9:15 am on May 31, 2012

http://cityhallblog.dallasnews.com/2012/05/more-than-11000-of-dallass-jfk-related-documents-to-get-serious-digital-upgrade-in-time-for-50th-anniversary.html/

John Slate, the city’s archivist, is a noted expert on the assassination of John Kennedy — or haven’t you seen his star turn as the conspiracy theorist wandering the old Austin Half Price Books stacks in Richard Linklater’s Slacker? He’s the real deal in real life too, having been involved in the digitization of the Dallas Municipal Archives’ collection of documents and photos related to the killing of the president — a process that began way back in 1992, when Wang Laboratories created “a virtual collection” of some 11,000 photos, police reports, affidavits, letters and witness statements.”

“It was the first project of its kind, a pioneering process,” says Slate this morning. “It made national news.”

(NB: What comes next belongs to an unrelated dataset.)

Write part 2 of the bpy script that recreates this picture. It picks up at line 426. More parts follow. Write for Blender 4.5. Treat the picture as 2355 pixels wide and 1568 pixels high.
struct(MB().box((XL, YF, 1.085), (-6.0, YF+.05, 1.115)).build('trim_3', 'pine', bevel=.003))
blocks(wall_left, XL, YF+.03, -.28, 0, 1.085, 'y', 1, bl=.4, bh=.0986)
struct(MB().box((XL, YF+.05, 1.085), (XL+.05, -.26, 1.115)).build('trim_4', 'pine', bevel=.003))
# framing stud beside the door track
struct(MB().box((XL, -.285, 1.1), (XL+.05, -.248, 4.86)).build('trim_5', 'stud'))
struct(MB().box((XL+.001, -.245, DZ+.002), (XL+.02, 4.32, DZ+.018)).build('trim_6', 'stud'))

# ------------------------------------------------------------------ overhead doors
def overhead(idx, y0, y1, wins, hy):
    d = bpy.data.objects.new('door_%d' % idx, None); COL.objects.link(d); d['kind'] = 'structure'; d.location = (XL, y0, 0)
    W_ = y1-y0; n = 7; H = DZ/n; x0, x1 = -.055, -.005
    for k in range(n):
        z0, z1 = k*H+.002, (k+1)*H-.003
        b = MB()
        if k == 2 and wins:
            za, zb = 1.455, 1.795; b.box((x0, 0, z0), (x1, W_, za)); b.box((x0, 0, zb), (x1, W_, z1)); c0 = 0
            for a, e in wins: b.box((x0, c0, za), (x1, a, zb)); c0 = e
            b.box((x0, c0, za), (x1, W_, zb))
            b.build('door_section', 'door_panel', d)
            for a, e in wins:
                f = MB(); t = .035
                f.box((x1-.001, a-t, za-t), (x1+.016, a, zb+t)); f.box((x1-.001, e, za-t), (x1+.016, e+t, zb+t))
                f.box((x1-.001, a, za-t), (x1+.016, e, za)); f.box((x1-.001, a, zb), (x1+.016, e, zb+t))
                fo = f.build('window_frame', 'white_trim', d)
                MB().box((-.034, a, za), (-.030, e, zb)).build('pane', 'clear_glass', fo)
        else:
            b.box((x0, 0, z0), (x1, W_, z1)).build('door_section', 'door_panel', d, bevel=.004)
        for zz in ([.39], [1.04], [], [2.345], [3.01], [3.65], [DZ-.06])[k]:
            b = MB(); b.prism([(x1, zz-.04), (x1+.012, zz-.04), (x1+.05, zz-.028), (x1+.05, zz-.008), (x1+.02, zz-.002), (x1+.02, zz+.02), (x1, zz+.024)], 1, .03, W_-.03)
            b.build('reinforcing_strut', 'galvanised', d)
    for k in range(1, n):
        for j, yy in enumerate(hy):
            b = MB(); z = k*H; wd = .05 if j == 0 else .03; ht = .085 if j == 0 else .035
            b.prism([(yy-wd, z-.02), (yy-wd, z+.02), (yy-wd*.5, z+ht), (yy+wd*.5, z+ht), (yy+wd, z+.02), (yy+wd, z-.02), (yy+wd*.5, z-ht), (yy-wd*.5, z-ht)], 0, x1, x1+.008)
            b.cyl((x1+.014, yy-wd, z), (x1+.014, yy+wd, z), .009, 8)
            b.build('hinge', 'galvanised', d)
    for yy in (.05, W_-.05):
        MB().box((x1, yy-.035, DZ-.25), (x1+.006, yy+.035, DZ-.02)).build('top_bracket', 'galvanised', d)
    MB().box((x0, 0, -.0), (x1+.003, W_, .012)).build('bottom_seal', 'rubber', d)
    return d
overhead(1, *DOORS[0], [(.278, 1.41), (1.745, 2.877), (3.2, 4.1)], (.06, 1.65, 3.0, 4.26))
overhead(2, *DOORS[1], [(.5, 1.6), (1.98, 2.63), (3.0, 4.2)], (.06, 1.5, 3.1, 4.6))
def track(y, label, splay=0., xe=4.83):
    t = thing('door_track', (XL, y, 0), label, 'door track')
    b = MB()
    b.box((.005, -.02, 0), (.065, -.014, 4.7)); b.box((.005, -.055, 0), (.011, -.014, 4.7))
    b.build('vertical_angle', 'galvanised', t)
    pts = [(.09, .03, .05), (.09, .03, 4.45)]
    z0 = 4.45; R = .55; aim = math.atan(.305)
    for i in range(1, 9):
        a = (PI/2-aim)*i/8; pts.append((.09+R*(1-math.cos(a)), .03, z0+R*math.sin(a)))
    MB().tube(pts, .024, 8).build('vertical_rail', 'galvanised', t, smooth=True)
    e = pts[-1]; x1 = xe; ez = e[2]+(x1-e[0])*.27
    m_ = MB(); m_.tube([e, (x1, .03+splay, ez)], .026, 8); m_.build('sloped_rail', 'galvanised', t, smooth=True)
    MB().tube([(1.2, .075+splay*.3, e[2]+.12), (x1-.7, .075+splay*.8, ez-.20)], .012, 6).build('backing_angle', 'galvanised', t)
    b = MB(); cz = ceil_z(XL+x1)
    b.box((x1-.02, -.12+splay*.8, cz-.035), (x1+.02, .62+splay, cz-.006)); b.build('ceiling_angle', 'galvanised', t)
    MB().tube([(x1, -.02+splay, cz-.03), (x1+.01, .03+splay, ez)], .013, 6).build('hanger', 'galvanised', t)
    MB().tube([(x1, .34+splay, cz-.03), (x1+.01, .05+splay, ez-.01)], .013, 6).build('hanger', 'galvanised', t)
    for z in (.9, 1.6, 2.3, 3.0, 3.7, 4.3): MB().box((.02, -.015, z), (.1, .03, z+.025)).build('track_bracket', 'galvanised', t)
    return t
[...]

Those docs remain visible on the city’s website as the John F. Kennedy/Dallas Police Department Collection. But in November 2009 the 404 photos in the collection migrated to the University of North Texas’s Portal to History; Slate told me a few months later, in conjunction with the online release of the city’s Bonnie and Clyde collection, that the other JFK-related docs would join them at some point.

This morning, on the heels of Scott Parks’s piece about Mayor Mike Rawlings’s commemoration committee, Slate reveals the due date: November of next year, but of course.

UNT has begun the process of digitizing the collection, Slate says, but it’s mammoth. Which means “it will take a while to finish it.”

The UNT collection will mirror the city’s, Slate says, “but it will be a serious upgrade.” As in: “Everyy document will be in color, there will be much higher resolution, and it will be fully text-searchable, which probably wasn’t available in 1992. It’s going to be exactly like the 1992 edition — but much better.”